_TASK DESCRIPTION_:
Reply with one number: the count of lines in the listing that contain the string "part".
↓↓↓
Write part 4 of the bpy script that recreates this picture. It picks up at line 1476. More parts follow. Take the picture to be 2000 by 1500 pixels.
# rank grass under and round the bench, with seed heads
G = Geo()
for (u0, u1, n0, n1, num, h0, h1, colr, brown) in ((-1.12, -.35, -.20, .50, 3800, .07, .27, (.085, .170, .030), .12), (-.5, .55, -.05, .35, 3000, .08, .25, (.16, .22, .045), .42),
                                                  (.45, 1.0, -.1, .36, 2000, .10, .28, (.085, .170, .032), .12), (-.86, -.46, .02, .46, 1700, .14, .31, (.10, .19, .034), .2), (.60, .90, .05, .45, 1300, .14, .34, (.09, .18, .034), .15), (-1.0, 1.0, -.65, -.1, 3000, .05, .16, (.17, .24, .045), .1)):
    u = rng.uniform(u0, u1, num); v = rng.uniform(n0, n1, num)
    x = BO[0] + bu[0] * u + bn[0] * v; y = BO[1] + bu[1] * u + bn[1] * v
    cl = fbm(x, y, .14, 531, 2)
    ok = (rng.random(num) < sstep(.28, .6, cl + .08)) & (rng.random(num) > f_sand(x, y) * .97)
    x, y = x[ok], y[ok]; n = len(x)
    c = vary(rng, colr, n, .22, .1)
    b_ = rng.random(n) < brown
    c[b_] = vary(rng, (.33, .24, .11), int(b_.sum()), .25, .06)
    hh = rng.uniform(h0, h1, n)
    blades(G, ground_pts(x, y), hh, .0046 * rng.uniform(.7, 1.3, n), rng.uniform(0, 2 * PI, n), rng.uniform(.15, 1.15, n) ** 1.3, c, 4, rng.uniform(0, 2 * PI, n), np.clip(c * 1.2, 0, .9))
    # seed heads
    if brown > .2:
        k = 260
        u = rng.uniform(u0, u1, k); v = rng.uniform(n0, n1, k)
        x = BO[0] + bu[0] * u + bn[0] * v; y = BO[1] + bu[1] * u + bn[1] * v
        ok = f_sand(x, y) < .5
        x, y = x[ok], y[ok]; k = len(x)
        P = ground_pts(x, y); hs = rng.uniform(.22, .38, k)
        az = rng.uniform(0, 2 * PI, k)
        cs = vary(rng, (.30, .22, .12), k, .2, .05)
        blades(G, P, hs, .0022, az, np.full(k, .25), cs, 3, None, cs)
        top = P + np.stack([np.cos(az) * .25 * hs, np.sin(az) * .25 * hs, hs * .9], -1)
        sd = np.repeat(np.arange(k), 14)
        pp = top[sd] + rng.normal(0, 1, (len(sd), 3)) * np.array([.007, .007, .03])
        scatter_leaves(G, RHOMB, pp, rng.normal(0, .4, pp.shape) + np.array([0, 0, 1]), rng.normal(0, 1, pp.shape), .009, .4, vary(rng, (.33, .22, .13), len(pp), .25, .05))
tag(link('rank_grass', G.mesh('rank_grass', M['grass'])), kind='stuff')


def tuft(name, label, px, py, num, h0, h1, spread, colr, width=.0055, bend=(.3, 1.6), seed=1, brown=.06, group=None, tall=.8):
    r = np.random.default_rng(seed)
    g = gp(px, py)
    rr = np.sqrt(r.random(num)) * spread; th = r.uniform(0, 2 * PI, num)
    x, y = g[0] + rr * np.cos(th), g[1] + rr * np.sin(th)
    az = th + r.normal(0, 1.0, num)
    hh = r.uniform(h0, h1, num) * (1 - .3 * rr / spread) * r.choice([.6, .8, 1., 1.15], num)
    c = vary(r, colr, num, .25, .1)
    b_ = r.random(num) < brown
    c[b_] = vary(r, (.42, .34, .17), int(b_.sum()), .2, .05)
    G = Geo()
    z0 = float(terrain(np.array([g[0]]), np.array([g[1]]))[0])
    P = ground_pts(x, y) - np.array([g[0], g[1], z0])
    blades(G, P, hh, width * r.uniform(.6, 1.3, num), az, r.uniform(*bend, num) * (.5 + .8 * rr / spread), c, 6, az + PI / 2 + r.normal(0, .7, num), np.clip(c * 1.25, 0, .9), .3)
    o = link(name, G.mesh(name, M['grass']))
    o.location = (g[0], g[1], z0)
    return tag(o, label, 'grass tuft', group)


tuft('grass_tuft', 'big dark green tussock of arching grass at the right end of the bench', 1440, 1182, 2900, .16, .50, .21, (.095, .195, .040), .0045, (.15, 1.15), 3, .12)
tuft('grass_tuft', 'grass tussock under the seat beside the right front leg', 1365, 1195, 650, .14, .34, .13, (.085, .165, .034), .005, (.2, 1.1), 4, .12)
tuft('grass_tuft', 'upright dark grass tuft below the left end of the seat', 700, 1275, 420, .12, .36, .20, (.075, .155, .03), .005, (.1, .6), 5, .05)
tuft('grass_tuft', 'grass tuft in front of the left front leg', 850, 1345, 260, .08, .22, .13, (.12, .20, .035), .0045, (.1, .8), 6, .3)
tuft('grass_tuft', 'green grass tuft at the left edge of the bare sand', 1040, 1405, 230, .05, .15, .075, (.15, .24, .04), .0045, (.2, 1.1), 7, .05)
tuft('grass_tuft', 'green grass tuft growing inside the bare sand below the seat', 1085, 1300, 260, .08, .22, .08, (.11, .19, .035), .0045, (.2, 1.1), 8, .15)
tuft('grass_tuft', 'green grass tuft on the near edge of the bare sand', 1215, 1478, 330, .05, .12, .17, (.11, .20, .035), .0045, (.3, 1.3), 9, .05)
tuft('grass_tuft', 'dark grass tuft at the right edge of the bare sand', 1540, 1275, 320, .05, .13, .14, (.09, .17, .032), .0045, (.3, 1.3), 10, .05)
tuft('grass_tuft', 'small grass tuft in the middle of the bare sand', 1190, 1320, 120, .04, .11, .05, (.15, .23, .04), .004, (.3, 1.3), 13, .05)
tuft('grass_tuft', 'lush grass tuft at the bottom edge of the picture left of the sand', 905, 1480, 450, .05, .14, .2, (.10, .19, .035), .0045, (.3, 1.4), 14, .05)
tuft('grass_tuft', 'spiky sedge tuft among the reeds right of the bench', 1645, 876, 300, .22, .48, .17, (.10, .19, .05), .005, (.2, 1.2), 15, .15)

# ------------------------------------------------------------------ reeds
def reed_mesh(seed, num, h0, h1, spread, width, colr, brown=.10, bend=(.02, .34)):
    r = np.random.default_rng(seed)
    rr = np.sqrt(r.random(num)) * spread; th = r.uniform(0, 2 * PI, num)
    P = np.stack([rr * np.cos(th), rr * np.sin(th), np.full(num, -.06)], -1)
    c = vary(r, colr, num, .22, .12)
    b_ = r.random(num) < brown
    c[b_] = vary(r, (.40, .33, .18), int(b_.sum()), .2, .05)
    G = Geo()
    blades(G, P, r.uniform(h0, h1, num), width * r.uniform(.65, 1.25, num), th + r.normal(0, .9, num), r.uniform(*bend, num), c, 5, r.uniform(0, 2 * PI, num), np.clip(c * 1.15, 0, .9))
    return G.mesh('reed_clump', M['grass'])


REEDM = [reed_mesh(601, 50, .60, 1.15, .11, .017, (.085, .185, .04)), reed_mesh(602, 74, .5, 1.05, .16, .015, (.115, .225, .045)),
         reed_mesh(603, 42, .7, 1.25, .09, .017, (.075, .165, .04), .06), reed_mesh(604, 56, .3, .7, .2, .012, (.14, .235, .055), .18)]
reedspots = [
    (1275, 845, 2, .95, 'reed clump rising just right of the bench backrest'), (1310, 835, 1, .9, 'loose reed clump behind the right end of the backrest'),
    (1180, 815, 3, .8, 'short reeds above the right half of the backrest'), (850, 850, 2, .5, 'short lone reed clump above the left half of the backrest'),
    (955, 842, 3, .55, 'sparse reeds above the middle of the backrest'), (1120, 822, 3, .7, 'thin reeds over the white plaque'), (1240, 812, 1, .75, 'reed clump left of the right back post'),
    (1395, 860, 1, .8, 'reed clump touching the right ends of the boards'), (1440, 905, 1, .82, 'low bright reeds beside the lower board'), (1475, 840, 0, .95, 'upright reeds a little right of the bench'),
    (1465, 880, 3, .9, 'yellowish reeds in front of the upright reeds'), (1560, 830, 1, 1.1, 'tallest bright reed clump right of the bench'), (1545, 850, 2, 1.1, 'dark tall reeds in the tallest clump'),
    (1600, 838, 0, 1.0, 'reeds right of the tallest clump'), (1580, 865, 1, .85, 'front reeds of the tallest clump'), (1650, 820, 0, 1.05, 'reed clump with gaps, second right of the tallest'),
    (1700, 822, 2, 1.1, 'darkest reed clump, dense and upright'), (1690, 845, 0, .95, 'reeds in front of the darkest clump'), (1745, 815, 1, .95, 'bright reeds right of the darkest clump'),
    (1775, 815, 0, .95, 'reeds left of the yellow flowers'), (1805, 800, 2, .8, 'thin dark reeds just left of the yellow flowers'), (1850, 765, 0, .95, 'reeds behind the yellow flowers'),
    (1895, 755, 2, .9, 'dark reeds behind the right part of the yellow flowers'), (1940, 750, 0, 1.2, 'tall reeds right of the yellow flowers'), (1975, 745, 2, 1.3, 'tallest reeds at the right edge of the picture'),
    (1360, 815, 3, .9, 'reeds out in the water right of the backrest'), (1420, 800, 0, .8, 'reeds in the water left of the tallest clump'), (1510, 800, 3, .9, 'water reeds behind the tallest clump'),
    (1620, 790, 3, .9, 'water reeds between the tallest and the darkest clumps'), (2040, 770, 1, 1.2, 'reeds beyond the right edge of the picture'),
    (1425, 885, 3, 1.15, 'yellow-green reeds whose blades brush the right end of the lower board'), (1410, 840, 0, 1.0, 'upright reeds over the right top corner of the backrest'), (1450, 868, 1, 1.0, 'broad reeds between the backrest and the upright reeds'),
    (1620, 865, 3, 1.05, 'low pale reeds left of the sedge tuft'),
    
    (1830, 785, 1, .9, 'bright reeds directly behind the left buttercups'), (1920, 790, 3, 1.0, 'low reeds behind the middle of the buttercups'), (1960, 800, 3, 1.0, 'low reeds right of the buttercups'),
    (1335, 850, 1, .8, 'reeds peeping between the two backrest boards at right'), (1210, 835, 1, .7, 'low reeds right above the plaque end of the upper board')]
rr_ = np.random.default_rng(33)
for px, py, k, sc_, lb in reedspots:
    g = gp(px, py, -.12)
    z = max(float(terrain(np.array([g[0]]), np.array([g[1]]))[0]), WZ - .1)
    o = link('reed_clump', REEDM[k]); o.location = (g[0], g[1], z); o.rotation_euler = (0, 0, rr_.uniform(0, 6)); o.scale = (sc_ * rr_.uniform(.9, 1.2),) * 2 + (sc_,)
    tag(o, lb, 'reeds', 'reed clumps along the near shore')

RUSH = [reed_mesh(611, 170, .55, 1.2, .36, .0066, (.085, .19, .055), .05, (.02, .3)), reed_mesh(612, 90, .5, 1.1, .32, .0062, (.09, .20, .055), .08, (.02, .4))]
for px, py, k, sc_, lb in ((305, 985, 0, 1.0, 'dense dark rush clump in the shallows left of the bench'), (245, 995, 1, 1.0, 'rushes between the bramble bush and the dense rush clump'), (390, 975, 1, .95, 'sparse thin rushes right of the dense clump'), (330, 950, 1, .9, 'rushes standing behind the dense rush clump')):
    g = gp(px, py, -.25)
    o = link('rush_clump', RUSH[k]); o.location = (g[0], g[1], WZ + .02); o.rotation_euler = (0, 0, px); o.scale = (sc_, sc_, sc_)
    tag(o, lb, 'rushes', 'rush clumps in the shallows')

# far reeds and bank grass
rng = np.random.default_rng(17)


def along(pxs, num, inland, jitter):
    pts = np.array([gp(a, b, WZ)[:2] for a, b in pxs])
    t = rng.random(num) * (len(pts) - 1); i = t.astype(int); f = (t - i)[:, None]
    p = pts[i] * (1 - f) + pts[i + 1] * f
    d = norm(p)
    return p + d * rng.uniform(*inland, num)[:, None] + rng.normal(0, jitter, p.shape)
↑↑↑
_REPLY_:
2